Were Poway Taxpayers Left in the Dark? - NBC 7 San Diego

Were Poway Taxpayers Left in the Dark?

District officials said they didn't know how expensive the $105 million loan would be



    Who knew a $105 million dollar loan would end up costing Poway taxpayers close to one billion dollars, and when did they know it?

    Details on the deal cut by Poway Unified School District are now raising eyebrows across the nation after our media partner Voice of San Diego broke the story.

    Poway taxpayers will not pay anything on the loan for 20 years. Then, after 20 years have passed, they will begin paying back the loan for another 20 years.
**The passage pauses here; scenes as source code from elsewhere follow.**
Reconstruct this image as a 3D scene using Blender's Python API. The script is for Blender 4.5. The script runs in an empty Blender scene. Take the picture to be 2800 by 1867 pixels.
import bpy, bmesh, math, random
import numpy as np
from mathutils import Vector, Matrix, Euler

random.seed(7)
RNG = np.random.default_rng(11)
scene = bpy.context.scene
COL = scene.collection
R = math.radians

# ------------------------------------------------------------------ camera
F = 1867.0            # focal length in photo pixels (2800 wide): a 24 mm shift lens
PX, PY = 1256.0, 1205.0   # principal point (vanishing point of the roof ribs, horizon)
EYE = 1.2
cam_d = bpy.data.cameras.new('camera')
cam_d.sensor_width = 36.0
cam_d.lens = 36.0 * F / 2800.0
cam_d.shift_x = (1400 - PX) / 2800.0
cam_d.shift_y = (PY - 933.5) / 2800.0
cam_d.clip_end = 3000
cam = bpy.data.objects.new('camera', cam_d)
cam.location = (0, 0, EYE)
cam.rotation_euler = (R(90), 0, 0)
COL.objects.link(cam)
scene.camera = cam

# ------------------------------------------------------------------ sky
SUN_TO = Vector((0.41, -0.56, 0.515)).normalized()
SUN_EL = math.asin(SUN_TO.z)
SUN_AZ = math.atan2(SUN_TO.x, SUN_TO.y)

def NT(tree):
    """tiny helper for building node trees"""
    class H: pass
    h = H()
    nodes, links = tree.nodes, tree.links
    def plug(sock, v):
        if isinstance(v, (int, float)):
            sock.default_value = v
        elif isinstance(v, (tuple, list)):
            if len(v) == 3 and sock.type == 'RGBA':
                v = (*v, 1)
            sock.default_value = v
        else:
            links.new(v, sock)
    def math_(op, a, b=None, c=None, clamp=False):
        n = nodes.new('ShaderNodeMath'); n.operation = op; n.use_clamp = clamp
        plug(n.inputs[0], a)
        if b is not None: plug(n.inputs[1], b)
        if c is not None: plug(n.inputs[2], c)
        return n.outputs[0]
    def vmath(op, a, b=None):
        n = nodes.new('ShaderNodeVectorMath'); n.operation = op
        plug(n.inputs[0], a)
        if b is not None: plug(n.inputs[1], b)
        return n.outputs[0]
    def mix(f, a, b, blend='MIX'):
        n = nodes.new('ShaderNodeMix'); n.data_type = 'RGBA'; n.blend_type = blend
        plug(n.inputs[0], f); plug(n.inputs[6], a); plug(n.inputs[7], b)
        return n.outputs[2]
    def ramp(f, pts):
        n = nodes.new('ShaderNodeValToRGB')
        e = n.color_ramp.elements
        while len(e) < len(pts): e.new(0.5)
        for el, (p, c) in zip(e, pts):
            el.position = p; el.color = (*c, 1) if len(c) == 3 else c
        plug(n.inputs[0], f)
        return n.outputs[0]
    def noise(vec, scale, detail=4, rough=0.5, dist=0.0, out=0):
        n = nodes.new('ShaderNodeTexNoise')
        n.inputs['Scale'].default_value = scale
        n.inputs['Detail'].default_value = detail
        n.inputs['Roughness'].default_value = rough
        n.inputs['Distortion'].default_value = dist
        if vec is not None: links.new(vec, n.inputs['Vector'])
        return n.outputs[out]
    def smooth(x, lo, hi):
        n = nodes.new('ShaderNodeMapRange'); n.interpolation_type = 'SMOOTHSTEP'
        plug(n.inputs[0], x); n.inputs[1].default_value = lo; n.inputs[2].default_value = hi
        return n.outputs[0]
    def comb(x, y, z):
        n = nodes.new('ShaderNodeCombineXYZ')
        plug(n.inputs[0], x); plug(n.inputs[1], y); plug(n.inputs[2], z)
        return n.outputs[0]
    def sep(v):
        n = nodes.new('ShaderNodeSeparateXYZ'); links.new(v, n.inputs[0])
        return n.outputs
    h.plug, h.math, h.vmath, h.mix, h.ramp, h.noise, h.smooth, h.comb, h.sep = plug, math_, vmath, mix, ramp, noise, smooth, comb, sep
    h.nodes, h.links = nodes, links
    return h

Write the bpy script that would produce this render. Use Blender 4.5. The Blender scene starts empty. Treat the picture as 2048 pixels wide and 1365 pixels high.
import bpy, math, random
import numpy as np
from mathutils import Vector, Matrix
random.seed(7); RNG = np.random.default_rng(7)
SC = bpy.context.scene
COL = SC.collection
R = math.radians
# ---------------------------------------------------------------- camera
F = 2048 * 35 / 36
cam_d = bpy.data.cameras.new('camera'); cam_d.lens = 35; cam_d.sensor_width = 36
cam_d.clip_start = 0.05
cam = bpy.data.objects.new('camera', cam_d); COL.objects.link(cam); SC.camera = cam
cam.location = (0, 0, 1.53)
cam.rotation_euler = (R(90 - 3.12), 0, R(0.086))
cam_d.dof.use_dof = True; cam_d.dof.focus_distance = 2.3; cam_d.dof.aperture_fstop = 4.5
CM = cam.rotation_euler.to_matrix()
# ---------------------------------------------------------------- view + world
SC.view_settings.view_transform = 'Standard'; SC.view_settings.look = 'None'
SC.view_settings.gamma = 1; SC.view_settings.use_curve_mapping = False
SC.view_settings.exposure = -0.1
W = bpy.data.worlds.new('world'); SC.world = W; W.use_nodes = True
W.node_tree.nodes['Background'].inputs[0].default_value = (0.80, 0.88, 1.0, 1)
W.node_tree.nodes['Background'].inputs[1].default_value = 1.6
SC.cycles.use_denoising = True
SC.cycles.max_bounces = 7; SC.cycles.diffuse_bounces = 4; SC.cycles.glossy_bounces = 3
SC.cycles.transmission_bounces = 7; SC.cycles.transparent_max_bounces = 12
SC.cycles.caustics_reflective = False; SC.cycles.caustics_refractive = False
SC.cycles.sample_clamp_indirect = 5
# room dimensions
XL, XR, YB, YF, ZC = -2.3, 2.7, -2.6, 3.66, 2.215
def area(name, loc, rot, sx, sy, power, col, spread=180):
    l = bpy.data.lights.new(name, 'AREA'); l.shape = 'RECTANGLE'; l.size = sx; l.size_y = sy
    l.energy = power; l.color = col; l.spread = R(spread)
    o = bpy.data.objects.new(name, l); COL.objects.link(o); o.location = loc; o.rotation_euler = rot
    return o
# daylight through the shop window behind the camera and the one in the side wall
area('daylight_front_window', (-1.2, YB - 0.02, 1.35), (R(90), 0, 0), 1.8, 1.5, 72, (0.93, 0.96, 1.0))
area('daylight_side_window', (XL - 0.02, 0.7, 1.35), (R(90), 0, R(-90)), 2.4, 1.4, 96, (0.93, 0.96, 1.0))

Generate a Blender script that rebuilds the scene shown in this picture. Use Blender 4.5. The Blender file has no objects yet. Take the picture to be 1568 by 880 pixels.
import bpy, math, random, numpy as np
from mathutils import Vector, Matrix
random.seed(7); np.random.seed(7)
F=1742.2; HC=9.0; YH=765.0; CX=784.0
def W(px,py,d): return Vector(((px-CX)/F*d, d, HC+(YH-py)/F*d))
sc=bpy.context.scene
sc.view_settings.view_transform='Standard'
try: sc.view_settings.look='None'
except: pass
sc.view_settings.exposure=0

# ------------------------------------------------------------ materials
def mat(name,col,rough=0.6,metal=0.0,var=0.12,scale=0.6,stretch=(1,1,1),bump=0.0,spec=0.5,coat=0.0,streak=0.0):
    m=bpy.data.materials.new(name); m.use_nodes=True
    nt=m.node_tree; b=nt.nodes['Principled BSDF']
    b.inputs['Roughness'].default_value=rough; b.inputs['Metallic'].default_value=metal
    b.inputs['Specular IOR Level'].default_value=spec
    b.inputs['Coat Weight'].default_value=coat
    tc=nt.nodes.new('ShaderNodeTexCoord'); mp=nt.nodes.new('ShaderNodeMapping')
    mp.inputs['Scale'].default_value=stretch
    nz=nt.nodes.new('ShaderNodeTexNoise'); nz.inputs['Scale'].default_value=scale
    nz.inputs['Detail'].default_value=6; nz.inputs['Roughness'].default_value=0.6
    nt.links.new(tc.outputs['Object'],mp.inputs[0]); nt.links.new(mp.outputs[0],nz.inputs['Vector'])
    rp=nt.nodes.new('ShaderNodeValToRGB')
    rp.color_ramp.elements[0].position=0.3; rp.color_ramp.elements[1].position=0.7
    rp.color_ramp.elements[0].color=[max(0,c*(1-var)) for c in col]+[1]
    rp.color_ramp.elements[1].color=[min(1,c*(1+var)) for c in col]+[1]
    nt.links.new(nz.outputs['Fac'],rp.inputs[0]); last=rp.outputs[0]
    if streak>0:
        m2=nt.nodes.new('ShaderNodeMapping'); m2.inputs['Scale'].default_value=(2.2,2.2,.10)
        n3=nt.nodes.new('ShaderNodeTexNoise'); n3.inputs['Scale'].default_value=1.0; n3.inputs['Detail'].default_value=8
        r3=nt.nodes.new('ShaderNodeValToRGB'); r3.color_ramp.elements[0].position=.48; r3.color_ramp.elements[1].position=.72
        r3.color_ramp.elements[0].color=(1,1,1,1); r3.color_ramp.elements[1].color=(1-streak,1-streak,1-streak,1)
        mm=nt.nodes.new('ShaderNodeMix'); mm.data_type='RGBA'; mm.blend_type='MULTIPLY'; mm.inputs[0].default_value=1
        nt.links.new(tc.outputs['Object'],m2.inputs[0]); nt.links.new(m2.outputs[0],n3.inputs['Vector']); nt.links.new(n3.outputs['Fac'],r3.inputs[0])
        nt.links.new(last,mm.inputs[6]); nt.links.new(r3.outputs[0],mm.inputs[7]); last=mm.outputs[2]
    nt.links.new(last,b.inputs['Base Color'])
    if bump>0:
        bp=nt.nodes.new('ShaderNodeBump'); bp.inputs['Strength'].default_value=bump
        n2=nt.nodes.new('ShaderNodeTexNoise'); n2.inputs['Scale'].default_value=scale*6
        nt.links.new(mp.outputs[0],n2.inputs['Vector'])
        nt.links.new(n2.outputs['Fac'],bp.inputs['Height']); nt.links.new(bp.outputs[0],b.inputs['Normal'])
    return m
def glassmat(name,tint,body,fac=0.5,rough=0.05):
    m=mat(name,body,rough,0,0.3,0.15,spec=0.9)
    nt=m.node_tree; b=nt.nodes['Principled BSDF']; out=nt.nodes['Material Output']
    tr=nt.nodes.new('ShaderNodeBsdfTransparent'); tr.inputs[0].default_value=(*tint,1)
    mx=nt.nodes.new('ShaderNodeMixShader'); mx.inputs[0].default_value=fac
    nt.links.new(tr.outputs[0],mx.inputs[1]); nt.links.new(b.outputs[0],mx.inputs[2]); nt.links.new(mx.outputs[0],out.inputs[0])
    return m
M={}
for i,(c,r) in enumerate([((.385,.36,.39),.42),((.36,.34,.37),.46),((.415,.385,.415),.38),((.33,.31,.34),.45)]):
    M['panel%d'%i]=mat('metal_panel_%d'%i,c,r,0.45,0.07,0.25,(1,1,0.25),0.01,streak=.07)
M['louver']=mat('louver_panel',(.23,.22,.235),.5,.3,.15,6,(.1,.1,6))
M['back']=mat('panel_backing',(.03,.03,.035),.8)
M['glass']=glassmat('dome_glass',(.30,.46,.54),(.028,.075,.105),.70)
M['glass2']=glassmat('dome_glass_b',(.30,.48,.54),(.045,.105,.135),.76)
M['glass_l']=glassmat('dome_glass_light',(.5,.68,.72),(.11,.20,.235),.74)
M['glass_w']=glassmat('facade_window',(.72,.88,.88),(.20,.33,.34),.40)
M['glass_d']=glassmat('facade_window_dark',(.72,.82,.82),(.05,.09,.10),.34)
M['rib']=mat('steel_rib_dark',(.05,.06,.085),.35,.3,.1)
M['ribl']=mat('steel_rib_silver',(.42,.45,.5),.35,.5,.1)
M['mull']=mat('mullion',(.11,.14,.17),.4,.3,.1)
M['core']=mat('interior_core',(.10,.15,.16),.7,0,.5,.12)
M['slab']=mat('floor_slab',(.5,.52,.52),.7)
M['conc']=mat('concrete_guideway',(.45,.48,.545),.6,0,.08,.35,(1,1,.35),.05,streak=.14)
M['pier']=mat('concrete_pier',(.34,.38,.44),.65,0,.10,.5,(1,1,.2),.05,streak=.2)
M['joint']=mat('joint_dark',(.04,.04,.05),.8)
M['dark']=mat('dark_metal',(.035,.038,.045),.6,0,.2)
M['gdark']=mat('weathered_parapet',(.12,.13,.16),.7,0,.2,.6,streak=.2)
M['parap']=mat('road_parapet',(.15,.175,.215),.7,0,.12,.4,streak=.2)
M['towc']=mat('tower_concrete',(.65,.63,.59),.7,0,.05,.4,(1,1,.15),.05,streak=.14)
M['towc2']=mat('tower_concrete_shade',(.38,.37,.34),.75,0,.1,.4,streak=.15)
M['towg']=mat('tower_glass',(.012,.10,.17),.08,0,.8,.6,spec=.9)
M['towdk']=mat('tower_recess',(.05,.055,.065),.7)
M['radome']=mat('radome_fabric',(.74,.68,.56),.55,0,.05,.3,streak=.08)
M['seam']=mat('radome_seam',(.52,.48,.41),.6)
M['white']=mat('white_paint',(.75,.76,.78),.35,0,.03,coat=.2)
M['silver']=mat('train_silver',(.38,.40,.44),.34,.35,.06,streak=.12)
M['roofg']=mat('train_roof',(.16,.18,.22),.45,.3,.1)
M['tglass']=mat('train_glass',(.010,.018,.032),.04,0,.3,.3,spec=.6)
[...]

During all that time, interest on the loan builds.

    Over the forty years, the loan plus its interest will have grown to $982 million – about 10 times the cost of the original amount borrowed.

    Were Poway Taxpayers Left in the Dark?

    [DGO] Were Poway Taxpayers Left in the Dark?
    NBC 7 reporter Rory Devine talks to Voice of San Diego writer Will Carless about how Poway Unified School District will pay back a large bond.
    (Published Tuesday, Aug. 7, 2012)

    The District made the deal last year as part of Proposition C, approved by voters in 2008 as the final push to build and repair 24 aging schools in the district.

    When voters approved Prop C, they were promised their property tax rates would not increase.

    So how would the loan be paid back?

    They didn’t tell the voters how expensive the loan would be, said Voice of San Diego reporter Will Carless.

    “There isn’t a single word in here,” said Carless, pointing to the 2008 ballot language, “about how they’re going to finance it or how much it’s going to cost.”

    Even those writing in opposition to the measure didn’t realize what was in store, he said, and it was not made clear to voters either.

    “We don’t know either when we put it on the ballot, how the financing is going to go,” said Poway Unified School District Superintendent John Collins. “Had we known, I would have certainly shared it with [voters].”

    Collins and board member Todd Gutschow said when they pushed for the bond in 2008, they knew the interest rate would be high. But they didn’t know it would be as high as it ended up being.

    “At the time we went out with the bonds, I was a little surprised and a little uncomfortable,” Gutschow said. “I’m still uncomfortable. In isolation, it’s easy to say it’s not a good deal, but overall if you look at the overall project, it is a good deal.”

    Gutschow and Collins both said it’s important to consider the project as a whole, and not one bond on its own.

    Prop C together with Proposition U, passed in 2002, gave voters $543-million-worth of renovations.

    “What voters knew [was that] they would be paying a maximum of $55 dollars per $100,000 for the next 40 years,” Collins said. “They knew that, and that’s what they’re getting.”

    In 2008, Prop C was endorsed by the San Diego County Taxpayers Association – which now opposes the use of bonds like these, according to a statement released Tuesday following the investigation.

    “If we had known what we know now, we would have been able to prevent that by helping them shed light and by encouraging them to take a different path,” said Lani Lutar, SDCTA president.

    So why didn’t the SDCTA know about the bond’s financing plan?

    “Bottom line: It’s only been in recent years that school districts have been using this new financing instrument,” Lutar said.

    The warning bells only began to sound last year, when school districts such as Poway’s captured attention by financing such big money, said County Treasurer and tax collector Dan McAllister.

    “When somebody comes out of the chute with such a high number, it instantly causes the radar and antenna to shoot up of people who ask questions,” McAllister said. “In this case, they should have and they should continue to ask questions.”